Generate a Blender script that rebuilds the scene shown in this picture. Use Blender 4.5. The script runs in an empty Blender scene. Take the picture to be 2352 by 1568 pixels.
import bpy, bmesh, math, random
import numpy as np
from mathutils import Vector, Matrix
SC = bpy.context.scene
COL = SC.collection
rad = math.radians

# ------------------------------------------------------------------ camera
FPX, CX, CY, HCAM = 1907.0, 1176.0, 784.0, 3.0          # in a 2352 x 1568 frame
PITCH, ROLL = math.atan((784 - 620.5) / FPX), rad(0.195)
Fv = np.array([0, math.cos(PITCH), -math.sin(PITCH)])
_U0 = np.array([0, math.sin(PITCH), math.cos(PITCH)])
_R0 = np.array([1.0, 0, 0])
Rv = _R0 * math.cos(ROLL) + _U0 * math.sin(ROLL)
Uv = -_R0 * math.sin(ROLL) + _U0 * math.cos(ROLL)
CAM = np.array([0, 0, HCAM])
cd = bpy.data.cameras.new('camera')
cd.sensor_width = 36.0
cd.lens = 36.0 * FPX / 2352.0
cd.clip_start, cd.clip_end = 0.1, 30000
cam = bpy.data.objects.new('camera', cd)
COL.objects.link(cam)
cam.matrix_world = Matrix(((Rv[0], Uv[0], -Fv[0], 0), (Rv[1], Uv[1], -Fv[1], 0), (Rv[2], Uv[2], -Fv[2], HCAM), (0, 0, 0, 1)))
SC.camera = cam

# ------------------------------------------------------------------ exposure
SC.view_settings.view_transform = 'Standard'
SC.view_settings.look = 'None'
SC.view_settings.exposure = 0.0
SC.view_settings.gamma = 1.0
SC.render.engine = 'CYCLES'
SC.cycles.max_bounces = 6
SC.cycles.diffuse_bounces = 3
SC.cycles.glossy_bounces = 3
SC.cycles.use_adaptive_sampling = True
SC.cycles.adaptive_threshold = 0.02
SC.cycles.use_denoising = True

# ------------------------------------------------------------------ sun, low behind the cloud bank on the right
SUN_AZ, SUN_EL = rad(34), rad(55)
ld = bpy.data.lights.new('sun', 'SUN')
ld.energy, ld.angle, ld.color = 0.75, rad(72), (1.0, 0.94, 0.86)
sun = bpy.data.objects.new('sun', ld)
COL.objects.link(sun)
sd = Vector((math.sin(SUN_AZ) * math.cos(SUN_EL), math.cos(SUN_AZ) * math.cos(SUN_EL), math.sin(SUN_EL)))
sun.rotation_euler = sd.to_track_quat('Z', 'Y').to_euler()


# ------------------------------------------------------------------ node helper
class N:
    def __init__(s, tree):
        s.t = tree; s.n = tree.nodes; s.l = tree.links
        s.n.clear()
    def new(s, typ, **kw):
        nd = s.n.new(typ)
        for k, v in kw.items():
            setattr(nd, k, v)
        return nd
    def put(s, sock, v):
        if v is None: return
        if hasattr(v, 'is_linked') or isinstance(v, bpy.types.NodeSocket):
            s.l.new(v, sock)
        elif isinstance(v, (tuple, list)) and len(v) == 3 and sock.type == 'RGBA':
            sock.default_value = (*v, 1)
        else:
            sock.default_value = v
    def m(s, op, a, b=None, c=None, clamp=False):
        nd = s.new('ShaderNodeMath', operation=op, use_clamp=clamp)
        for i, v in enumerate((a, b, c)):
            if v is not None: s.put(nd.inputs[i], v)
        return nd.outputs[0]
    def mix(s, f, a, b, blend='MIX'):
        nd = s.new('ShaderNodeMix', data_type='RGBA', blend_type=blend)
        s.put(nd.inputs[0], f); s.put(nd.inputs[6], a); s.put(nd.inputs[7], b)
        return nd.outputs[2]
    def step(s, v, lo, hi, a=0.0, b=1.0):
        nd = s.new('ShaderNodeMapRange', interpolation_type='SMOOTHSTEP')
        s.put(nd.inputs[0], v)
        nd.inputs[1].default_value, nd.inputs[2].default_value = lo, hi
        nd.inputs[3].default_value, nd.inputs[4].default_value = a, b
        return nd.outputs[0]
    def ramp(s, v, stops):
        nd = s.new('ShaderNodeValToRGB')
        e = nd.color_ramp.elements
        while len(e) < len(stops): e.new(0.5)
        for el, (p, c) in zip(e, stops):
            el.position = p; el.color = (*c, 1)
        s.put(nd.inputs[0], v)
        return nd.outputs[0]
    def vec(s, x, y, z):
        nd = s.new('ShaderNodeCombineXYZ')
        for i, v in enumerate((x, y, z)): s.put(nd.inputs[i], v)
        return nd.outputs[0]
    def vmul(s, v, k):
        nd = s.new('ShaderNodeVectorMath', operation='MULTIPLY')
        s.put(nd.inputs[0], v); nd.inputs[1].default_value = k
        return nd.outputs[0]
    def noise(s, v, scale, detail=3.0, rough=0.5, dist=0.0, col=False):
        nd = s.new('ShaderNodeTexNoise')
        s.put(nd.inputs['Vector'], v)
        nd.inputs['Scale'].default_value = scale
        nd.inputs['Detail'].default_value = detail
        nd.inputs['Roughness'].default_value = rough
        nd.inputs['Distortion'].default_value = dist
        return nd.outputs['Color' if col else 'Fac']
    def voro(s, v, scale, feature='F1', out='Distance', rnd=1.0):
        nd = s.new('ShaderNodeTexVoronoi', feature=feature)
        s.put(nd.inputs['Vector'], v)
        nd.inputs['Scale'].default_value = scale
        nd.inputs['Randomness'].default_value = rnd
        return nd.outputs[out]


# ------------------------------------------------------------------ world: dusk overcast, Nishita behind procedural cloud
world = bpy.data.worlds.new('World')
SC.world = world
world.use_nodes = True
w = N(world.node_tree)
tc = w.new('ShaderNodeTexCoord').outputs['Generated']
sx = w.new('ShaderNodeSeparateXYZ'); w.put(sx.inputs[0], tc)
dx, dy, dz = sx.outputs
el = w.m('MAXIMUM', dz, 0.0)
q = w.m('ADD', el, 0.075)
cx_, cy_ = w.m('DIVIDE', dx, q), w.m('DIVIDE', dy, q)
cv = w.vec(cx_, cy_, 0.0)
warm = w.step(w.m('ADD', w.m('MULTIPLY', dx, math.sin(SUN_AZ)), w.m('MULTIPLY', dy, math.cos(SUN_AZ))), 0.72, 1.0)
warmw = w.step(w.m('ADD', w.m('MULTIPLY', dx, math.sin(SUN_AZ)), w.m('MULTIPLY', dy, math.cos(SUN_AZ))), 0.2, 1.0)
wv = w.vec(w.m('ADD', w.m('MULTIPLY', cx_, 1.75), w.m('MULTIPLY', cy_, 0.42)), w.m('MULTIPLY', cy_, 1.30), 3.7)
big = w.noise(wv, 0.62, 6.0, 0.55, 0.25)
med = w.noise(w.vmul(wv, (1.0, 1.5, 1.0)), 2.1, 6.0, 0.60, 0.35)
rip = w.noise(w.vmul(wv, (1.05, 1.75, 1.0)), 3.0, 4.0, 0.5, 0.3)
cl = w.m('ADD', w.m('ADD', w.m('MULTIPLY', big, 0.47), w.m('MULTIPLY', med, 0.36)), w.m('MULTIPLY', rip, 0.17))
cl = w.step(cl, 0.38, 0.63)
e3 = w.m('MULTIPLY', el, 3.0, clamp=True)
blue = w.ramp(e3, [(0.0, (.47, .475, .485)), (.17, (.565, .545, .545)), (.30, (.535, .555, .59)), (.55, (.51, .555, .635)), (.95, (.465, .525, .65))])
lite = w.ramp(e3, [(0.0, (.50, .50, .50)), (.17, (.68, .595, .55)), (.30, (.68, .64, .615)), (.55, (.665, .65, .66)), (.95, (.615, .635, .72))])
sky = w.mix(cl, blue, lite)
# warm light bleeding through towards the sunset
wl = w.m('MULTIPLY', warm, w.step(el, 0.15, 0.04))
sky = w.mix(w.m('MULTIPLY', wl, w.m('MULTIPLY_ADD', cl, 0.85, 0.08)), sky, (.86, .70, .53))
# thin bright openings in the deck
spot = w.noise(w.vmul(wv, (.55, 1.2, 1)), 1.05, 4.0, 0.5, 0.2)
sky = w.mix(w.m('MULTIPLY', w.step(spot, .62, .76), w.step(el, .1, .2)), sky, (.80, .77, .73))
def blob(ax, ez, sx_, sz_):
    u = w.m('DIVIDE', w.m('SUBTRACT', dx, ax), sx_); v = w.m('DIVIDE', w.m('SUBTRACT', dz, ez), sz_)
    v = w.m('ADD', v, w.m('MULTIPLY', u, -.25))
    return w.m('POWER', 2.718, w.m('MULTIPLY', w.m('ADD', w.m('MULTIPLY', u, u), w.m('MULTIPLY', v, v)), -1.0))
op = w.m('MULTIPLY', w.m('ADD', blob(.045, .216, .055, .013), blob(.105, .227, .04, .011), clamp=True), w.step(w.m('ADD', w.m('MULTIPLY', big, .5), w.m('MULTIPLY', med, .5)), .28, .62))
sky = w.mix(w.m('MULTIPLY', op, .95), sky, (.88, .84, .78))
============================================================
**Exercise aim:** Set down each line of the material verbatim, from the first line through the line that contains "rad = math.radians".

**Exercise answer:**
Generate a Blender script that rebuilds the scene shown in this picture. Use Blender 4.5. The script runs in an empty Blender scene. Take the picture to be 2352 by 1568 pixels.
import bpy, bmesh, math, random
import numpy as np
from mathutils import Vector, Matrix
SC = bpy.context.scene
COL = SC.collection
rad = math.radians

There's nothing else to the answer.